Monday, March 21, 2011

Swearing on TV: It's All About Context

The same swear words are seen differently depending on the kind of television channel they're heard, according to a new study in Mass Communication and Society.

In the press release, the study found "some TV viewers believe swearing on premium channels and cable is less offensive than vulgarity on broadcast channels. Similarly, viewers are more tolerant of swearing on the premium channels than they are on the cable options."

The rest of the release follows:
This breaks from previous research stating that how swear words reach people does not effect how offensive they are. Authors Daniel Shafer and the late Barry Sapolsky, both from Florida State, and Barbara Kaye from Tennessee also found sexually suggestive words as the most offensive and excretory language as moderately offensive, while more mild language and religious blasphemy were less offensive. This applies in general conversation or TV viewing.

How offended they are by profanity was linked to the social, religious, or political group they are affiliated with.
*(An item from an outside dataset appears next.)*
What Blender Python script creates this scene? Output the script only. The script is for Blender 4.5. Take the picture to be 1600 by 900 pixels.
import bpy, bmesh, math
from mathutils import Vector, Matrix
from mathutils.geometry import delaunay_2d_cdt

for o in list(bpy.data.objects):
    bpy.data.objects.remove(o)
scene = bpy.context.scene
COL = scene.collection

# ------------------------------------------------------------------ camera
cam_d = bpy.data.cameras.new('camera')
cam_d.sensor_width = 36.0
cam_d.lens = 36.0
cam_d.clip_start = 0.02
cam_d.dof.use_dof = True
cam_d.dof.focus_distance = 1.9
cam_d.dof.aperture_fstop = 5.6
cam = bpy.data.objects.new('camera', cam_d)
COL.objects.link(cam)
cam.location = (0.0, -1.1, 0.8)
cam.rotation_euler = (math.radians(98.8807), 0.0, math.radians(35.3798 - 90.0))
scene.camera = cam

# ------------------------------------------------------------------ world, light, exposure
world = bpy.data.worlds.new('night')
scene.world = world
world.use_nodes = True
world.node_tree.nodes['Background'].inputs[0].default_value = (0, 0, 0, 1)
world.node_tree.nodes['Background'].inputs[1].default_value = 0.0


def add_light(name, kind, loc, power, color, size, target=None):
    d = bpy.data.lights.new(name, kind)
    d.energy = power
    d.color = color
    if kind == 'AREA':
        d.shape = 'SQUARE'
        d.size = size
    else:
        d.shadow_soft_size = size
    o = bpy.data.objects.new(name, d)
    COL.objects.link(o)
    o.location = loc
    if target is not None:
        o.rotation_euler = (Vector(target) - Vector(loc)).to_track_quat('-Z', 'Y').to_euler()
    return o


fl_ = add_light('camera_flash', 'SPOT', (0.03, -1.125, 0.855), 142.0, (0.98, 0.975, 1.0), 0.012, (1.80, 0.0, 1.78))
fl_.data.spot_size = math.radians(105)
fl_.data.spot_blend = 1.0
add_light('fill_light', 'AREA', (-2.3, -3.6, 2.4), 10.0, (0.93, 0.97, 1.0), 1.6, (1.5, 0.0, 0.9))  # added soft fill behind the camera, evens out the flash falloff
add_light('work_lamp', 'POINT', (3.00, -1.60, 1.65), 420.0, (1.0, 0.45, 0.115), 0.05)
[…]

College student swearing, for instance, is generally more accepted perhaps because it often not taken literally:

College-age participants may be habituated to these words and do not find them as troubling as their status as indecent words banned from broadcast television would imply . . . indicating a connotative shift from their literal meanings to expressions of anger.”

The study also found that women tend to be more offended by swearing than men, as are conservatives compared to liberals, and regular churchgoers compared to less religious individuals.
Now a lot of the latter stuff falls into that "duh" category of masscomm daring to research the obvious.  I know.  I'm as guilty as anyone.  But actually you need to establish the obvious rather than merely assuming it to be so.  But the idea that people differ in their acceptance of vulgarity depending on the channel is rather interesting, and demonstrates once again the power of how people approach the media and the consequences those approaches can have on how we evaluate such content.

So cuss away, at least on HBO or FX or Comedy Central.